Because I don’t hold that the business cycle is about to collapse, just meander, I am looking, finally, at consumer cyclicals, in energy and commodity plays like aluminum. I x out steel like U.S. Steel, because it was an old world player who didn’t hire Jewish boys like me from a city college.

I did go for an MBA at NYU, where everyone entering Wall Street earned his stripes. Yes, there were Jewish firms on the Street like Goldman Sachs, and Waspy outfits like Smith Barney. Late fifties, the Street was still in its infancy in  terms of security analysis and money management.

Lots of traders, left-overs from ‘29, couldn’t cope with emerging growth stocks like Texas Instruments, Fairchild Camera, Xerox et al. Everyone focused on the Dow Jones ticker which rang a bell on what their editors deemed notable news. 
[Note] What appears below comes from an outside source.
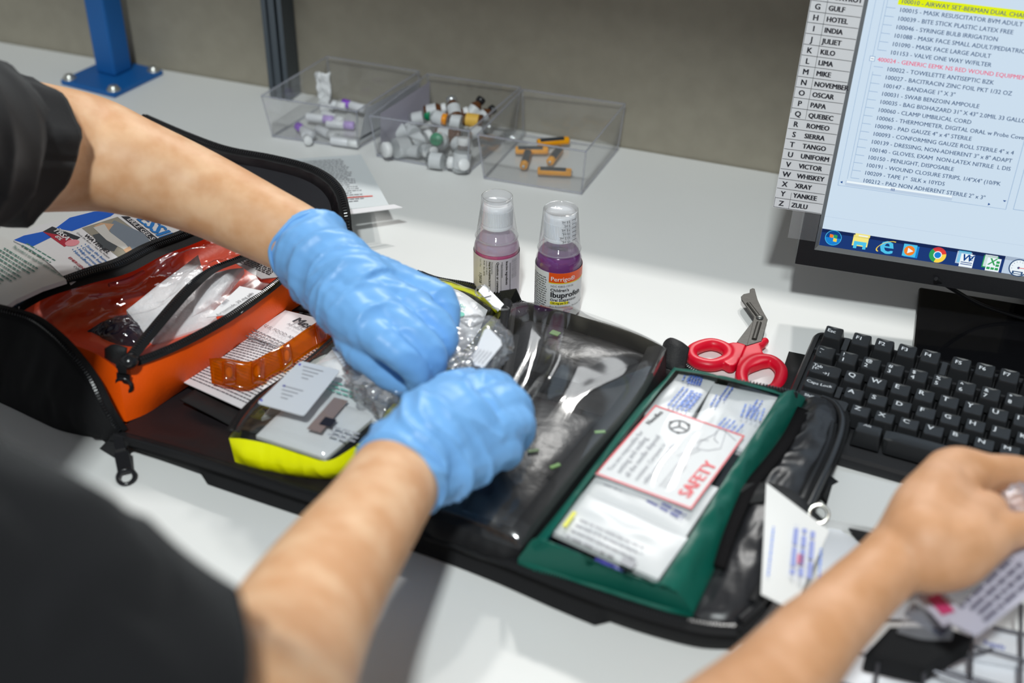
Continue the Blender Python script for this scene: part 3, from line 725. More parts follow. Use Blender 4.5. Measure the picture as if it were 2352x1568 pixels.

Currently we’re in a wishy-washy market setting. Cyclicals like Ford yield over 9% and sell at 10 times earnings.  Nobody cares?


Well, I care that we don’t head into recession. Ford is a cheap stock. Same goes for Alcoa, even Freeport McMoran, which I never studied. I may probe such stocks that I’ve never looked at. After all, you can’t just own Apple, Microsoft, Eli Lilly, and Amazon. Or, can you?

Ford’s dividend in a recession could get halved, maybe eliminated. Consider what happened to NASDAQ Index from previous peaks. Growth stocks  a decade ago lost believers. Nothing specific occurred, just the feeling this paper was too rich.

NASDAQ from its peak in 2000, plummeted 90% next couple of years. Start-up tech houses turned to dust. They never should’ve got Street financing. It’s always good to know what’s out there against you, namely valuation excesses. Today, the market ticks at 20 times forward 12 months projected earnings. Historically, this represents peak valuation past 50 years or so. 

I review a couple of dozen quarterly 13F portfolio reports to the SEC from large money management organizations. What I look for is specific stock concentration,  sector concentration, and quarterly turnover ratios. Nobody’s as stay put as Berkshire with its low turnover ratio. Buffet is in the business of making money, not managing money to look good. Investors shouldn’t imitate professional money manager’s sector concentration and stock selection. Too haphazard.

Portfolios of several operators, running as much as $100 billion in equity assets leave me cool. Their asset turnover can run as high as 100%, quarterly. Using a mathematical formula intraday trading tries to catch eighths and quarters in stock price fluctuation.

Looking at a specific house like Millennium, you see nearly total quarterly turnover of assets. Stock positions of its biggest holdings total just 11.5% of assets. Thereafter it’s totally diversified with positions around half of a percent. Microsoft is grossly underweighted at 1.7% of assets. Think of Apple's concentration by Buffett. That’s courageous. 

There’s no theme to Millennium’s portfolio barring diversification.  Turnover is too high, raising the question of why so, and where’s the edge? Nobody’s going to the moon here. For me, it’s like holding a frozen package of carrots and peas. Dullsville on the Hudson.

I’ve put 17% of my assets in 3 MLPs, namely, Enterprise Products Partners, Energy Transfer, and Plains Group Holdings. Wish me luck and pesetas.